Workshop on conducting sociolinguistic research on Englishes near and far By Tino Oudesluijs

Sociolinguistic and dialectological fieldwork can be a time-consuming and exhausting enterprise. It can nevertheless also be immensely rewarding, since it usually allows the researcher to collect previously unrecorded data, the analyses of which can result in new linguistic hypotheses. To date, it is, however, an underexposed part of the research process in the sociolinguistic literature. For this reason, Prof. dr. David Britain, together with Dr. Susan Fox, Tobias Leonhardt and Dominique Bürki (all from the University of Bern), organised a workshop to introduce the participants to this fundamental aspect of sociolinguistic research. Prof. Kazuko Matsumoto (University of Tokyo), Prof. Daniel Schreier (University of Zürich), Dr. Andrea Sudbury (University of London) and PhD student Nicole Eberle (University of Zürich) were invited to come to Schloss Münchenwiler and share some of their first-hand experience with the participants.
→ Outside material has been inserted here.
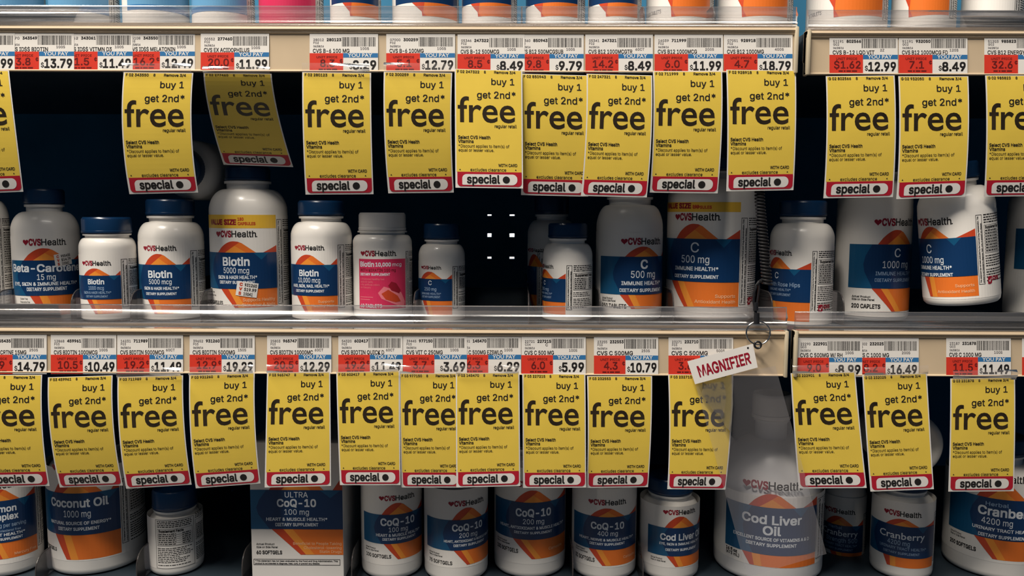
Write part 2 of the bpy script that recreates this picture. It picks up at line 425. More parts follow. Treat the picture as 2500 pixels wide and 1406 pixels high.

The workshop lasted three days, starting on Friday at 13:00 and finishing on Sunday at lunchtime. This enabled the invited speakers not only to present their research and experience during lectures but also to lead interactive seminars in which everyone was encouraged to discuss the different aspects of sociolinguistic research. Finally, all participants were asked to present their own research, which gave everyone the possibility to obtain feedback from both the other participants as well as the experienced researchers.

On Friday, after a short introduction by Prof. David Britain, Dr. Andrea Sudbury, who went to the Falkland Islands, and Prof. Kazuko Matsumoto, who went to Micronesia, were the first to discuss the many difficulties researchers face when doing sociolinguistic fieldwork. Both revealed that whereas certain problems that researchers face are often of a similar origin, the approaches to such problems can differ greatly depending on the cultural and sometimes even climatological differences. At the end of the afternoon, five of the doctoral participants presented their own research, most of which was still in its early stages. As one of the participants, I found this a most profitable endeavour since all of the experts were able to give useful feedback and tips, and most of the doctoral students were introduced to different topics and approaches in the field.

On Saturday morning, Dr. Andrea Sudbury led an interactive workshop in which she asked all participants to think about and subsequently discuss the different topics discussed on Friday, stressing the practical aspect of getting to know the people you intend to interview for your research as well as their culture. As was the case the day before, everyone could have done with much more time to discuss every possible aspect of the field, and, unsurprisingly, both the coffee and lunch breaks were used well to continue many discussions. Prof. Daniel Schreier from the University of Zürich, who presented other possible solutions to many earlier discussed problems, concluded the morning session, and after the lunch break, the remaining doctoral students presented their research. The day was concluded with a guided tour through the lovely city of Murten, and, as was the case on Friday, a most delicious dinner was offered back at the Schloss in Münchenwiler. Sunday morning consisted of another interactive seminar, which was hosted by Prof. Kazuko Matsumoto, and a talk by Nicole Eberle from the University of Zürich. Both speakers offered, once again, some new insights into the practical aspects of sociolinguistic research.

The speakers at the workshop successfully managed to present, highlight, question and discuss the many different practical aspects of carrying out sociolinguistic fieldwork. Many relevant insights and methodologies were offered to all the doctoral students who participated, notably also to students who work in different research fields.

On behalf of all the participants, I wish to thank the organisers once again for such an interesting and, most of all, extremely useful workshop.